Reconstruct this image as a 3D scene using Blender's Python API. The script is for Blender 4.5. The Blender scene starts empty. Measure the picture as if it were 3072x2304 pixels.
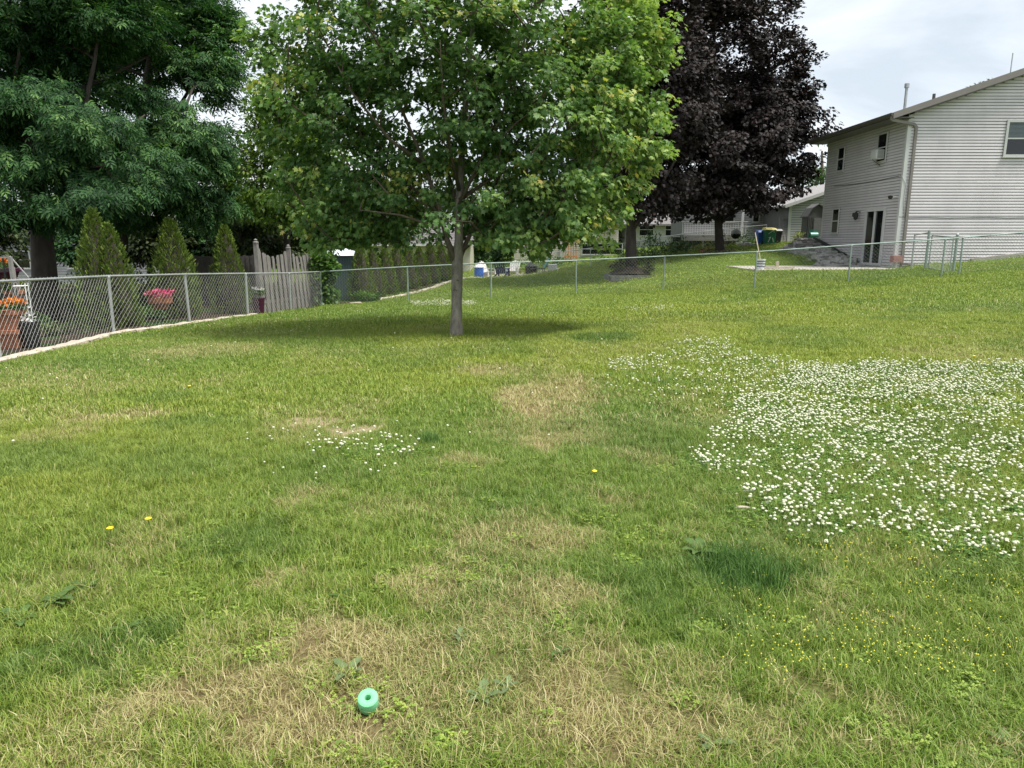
import bpy, bmesh, math, random
import numpy as np
from mathutils import Vector, Matrix

R = math.radians
rng = np.random.default_rng(7)
random.seed(7)
scene = bpy.context.scene
COL = scene.collection

# ------------------------------------------------------------------ camera
PITCH = R(11.48)
F = 709.0
CAMZ = 1.6
cam_d = bpy.data.cameras.new('camera')
cam_d.sensor_width = 36.0
cam_d.lens = F / 1024 * 36.0
cam_d.clip_start = 0.05
cam_d.clip_end = 2000
cam = bpy.data.objects.new('camera', cam_d)
cam.location = (0, 0, CAMZ)
cam.rotation_euler = (R(90) - PITCH, 0, 0)
COL.objects.link(cam)
scene.camera = cam

# ------------------------------------------------------------------ world, sun, exposure
SUN_DIR = Vector((0.36, -0.16, 0.90)).normalized()      # towards the sun
sun_el = math.asin(SUN_DIR.z)
sun_az = math.atan2(SUN_DIR.x, SUN_DIR.y)
world = bpy.data.worlds.new('World')
scene.world = world
world.use_nodes = True
wn, wl = world.node_tree.nodes, world.node_tree.links
wn.clear()
w_out = wn.new('ShaderNodeOutputWorld')
w_bg = wn.new('ShaderNodeBackground')
w_sky = wn.new('ShaderNodeTexSky')
w_sky.sky_type = 'NISHITA'
w_sky.sun_disc = False
w_sky.sun_elevation = sun_el
w_sky.sun_rotation = sun_az
w_sky.altitude = 200
w_sky.dust_density = 1.5
w_tc = wn.new('ShaderNodeTexCoord')
w_map = wn.new('ShaderNodeMapping')
w_map.inputs['Scale'].default_value = (1.0, 1.0, 2.6)
w_n = wn.new('ShaderNodeTexNoise')
w_n.inputs['Scale'].default_value = 2.6
w_n.inputs['Detail'].default_value = 7
w_n.inputs['Roughness'].default_value = 0.55
w_n.inputs['Distortion'].default_value = 0.4
w_r = wn.new('ShaderNodeValToRGB')
w_r.color_ramp.elements[0].position = 0.36
w_r.color_ramp.elements[0].color = (4.6, 5.15, 5.7, 1)
w_r.color_ramp.elements[1].position = 0.62
w_r.color_ramp.elements[1].color = (7.5, 7.75, 7.9, 1)
w_mix = wn.new('ShaderNodeMixRGB')
w_mix.inputs['Fac'].default_value = 0.90
wl.new(w_tc.outputs['Generated'], w_map.inputs['Vector'])
wl.new(w_map.outputs['Vector'], w_n.inputs['Vector'])
wl.new(w_n.outputs['Fac'], w_r.inputs['Fac'])
wl.new(w_sky.outputs['Color'], w_mix.inputs['Color1'])
wl.new(w_r.outputs['Color'], w_mix.inputs['Color2'])
wl.new(w_mix.outputs['Color'], w_bg.inputs['Color'])
w_bg.inputs['Strength'].default_value = 0.054
wl.new(w_bg.outputs['Background'], w_out.inputs['Surface'])

sun_d = bpy.data.lights.new('sun', 'SUN')
sun_d.energy = 2.0
sun_d.angle = R(17)
sun_d.color = (1.0, 0.96, 0.88)
sun = bpy.data.objects.new('sun', sun_d)
sun.rotation_euler = SUN_DIR.to_track_quat('Z', 'Y').to_euler()
COL.objects.link(sun)

scene.render.engine = 'CYCLES'
scene.view_settings.view_transform = 'Standard'
scene.view_settings.look = 'None'
scene.view_settings.exposure = 1.62
scene.view_settings.gamma = 1.0
scene.view_settings.use_curve_mapping = False
scene.cycles.max_bounces = 6
scene.cycles.transparent_max_bounces = 6

# ------------------------------------------------------------------ pixel -> place helpers
FW = np.array([0, math.cos(PITCH), -math.sin(PITCH)])
UPV = np.array([0, math.sin(PITCH), math.cos(PITCH)])
RT = np.array([1.0, 0, 0])
CP = np.array([0, 0, CAMZ])

def rdir(px, py):
    return FW + RT * ((px - 512) / F) + UPV * ((384 - py) / F)

def U(px, py, dep):
    return CP + rdir(px, py) * dep

def on_x(px, py, X):
    d = rdir(px, py); return CP + d * (X / d[0])

def on_y(px, py, Y):
    d = rdir(px, py); return CP + d * (Y / d[1])

def noise2(x, y, s, seed=0, octv=4):
    """cheap smooth value noise, 0..1"""
    x = np.asarray(x, float) / s; y = np.asarray(y, float) / s
    out = np.zeros_like(x); amp = 1.0; tot = 0
    for o in range(octv):
        xi = np.floor(x).astype(np.int64); yi = np.floor(y).astype(np.int64)
        fx = x - xi; fy = y - yi
        fx = fx * fx * (3 - 2 * fx); fy = fy * fy * (3 - 2 * fy)
        def h(a, b):
            n = (a * 374761393 + b * 668265263 + (seed + o * 17) * 974711) & 0x7fffffff
            n = ((n ^ (n >> 13)) * 1274126177) & 0x7fffffff
            return ((n ^ (n >> 16)) & 0xffff) / 65535.0
        v = (h(xi, yi) * (1 - fx) + h(xi + 1, yi) * fx) * (1 - fy) + (h(xi, yi + 1) * (1 - fx) + h(xi + 1, yi + 1) * fx) * fy
        out += v * amp; tot += amp
        amp *= 0.5; x = x * 2.03 + 11.3; y = y * 2.03 + 5.7
    return out / tot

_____

Only the lines from the top of the data through the line with "from mathutils import Vector, Matrix" should be quoted, exactly and with both ends kept; skip the pictures.

Reconstruct this image as a 3D scene using Blender's Python API. The script is for Blender 4.5. The Blender scene starts empty. Measure the picture as if it were 3072x2304 pixels.
import bpy, bmesh, math, random
import numpy as np
from mathutils import Vector, Matrix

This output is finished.